Two days after the Senate’s sudden U-turn on real-time electronic transmission of election results, a new storyline is being pushed into the bloodstream of public debate on how Nigeria’s broadband is not ready; therefore, real-time uploads will fail.
Development Diaries reports that the Nigerian Communications Commission (NCC) has come out with data that shows that the digital backbone required to support the migration to electronic transmission of election results is far from ready, particularly in rural areas.
A recent report by The Guardian on ‘How botched broadband plans ruin e-transmission of election results’ noted that Nigeria’s push to adopt electronic transmission of results is running into a harsh reality, as the country falls well short of the broadband coverage needed to support its digital ambitions.
While the headline sounds technical, the timing is political, because the real fight is not whether Nigeria has perfect broadband; it is whether the Electoral Act will force transparency or legalise discretion, and discretion is where election fraud lives.
Why does this timing smell like strategy?
The Senate reversed its earlier rejection of real-time electronic transmission after heavy pressure from civil society, labour, and the legal community, and decided that a joint committee of both chambers will now harmonise the Electoral Act amendment before it goes to the president.
Then, on the morning of 12 February, a news report frames broadband underperformance as the key barrier.
The report further states that, according to the NCC, Nigeria missed the 70 percent broadband penetration target under the 2020–2025 plan and sits at about 50.58 percent.
According to the NCC, 4,834 communities are unserved or underserved, and rural internet access is framed as 23 percent versus 57 percent in urban areas.
Those numbers may be real, but the real risk is not poor broadband but the legal loopholes that allow paper results to take priority whenever ‘communication failure’ is claimed.
That is the alibi.
While these gaps can complicate any nationwide digital system, including election technology, the electronic transmission of polling unit results is not a bandwidth-intensive task.
Telecom operators have long argued that sending a completed result sheet electronically is comparable to low-data messaging, not high-demand applications.
With compression, encryption, and store-and-forward design, results can be captured at polling units and transmitted once minimal connectivity is available.
Records from the Independent National Electoral Commission (INEC) also support this, as during the 2023 elections, Bimodal Voter Accreditation System (BVAS) successfully captured and transmitted 98 percent of polling data.
Delays and disputes happened, but the technology largely worked. What remains weak is the legal framework. If the law lets paper results override electronic records, the system is still vulnerable, and ‘network failure’ can be used strategically in insecure areas.
The more consequential issue lies in the reported structure of the Senate’s clause, which allows the paper result form (Form EC8A) to become the primary basis for collation when electronic transmission fails due to ‘communication failure’.
This is where the danger lies. If anyone can claim there was no network, and that claim automatically shifts the process back to manual handling, then the system returns to the same weak points that have caused election disputes in the past.

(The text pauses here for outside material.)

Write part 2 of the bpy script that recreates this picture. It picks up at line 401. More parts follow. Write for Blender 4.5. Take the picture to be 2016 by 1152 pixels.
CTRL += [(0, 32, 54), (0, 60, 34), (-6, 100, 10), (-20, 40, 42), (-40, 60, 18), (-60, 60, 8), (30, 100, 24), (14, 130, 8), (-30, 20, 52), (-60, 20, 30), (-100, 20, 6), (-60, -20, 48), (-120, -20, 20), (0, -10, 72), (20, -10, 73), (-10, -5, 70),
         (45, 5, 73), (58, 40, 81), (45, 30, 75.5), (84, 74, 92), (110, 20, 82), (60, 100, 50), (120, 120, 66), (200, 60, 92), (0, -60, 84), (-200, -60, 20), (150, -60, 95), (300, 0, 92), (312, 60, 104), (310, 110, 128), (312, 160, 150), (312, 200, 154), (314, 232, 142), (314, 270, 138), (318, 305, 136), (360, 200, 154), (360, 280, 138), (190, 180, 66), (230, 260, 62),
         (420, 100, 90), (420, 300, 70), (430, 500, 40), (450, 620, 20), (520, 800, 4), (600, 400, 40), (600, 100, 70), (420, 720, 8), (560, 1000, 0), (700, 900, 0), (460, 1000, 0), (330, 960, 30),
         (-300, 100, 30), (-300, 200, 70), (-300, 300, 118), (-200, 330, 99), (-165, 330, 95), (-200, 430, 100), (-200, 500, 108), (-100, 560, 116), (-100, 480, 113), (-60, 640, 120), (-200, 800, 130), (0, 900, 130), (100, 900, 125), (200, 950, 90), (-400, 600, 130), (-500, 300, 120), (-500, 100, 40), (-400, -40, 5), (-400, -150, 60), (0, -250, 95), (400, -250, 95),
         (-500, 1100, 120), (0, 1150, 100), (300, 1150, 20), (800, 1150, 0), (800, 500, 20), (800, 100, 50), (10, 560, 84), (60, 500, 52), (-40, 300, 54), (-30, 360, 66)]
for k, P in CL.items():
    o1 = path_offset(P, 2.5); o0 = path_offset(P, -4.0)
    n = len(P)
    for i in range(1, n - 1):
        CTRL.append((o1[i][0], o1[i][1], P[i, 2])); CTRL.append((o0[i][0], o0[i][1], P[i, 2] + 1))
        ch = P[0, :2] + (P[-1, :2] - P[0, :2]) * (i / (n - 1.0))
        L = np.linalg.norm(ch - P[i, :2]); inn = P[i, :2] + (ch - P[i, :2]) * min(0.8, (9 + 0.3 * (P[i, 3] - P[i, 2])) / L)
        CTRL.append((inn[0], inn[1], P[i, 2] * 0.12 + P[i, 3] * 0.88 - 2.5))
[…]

Responsibility lies with the National Assembly and its harmonisation committee to remove loopholes, with INEC to set clear transmission and audit rules, and with the NCC, Universal Service Provision Fund (USPF), and state governments to improve infrastructure without allowing it to be used as an excuse for opacity.
Lawmakers must remove any language that makes paper the primary source, require documented proof for communication failures, and force INEC to publish a public transmission protocol.
Nigerians should now insist that broadband gaps do not become legal excuses for opacity, while infrastructure and security improvements proceed in parallel.
Citizens should demand that the Senate–House committee publish the harmonised Clause 60(3) text immediately after agreement, not weeks later, reject loopholes that allow discretion, insist on verifiable electronic logs, and hold INEC accountable for real-time transmission.
If Nigeria’s lawmakers are serious about ‘real-time results’, they would write a law that makes transparency unavoidable, not ‘conditional’.
The broadband story is useful information, but it is politically intended to turn citizens’ demand for accountability into a debate about feasibility, so the old manipulation corridor survives under a new name.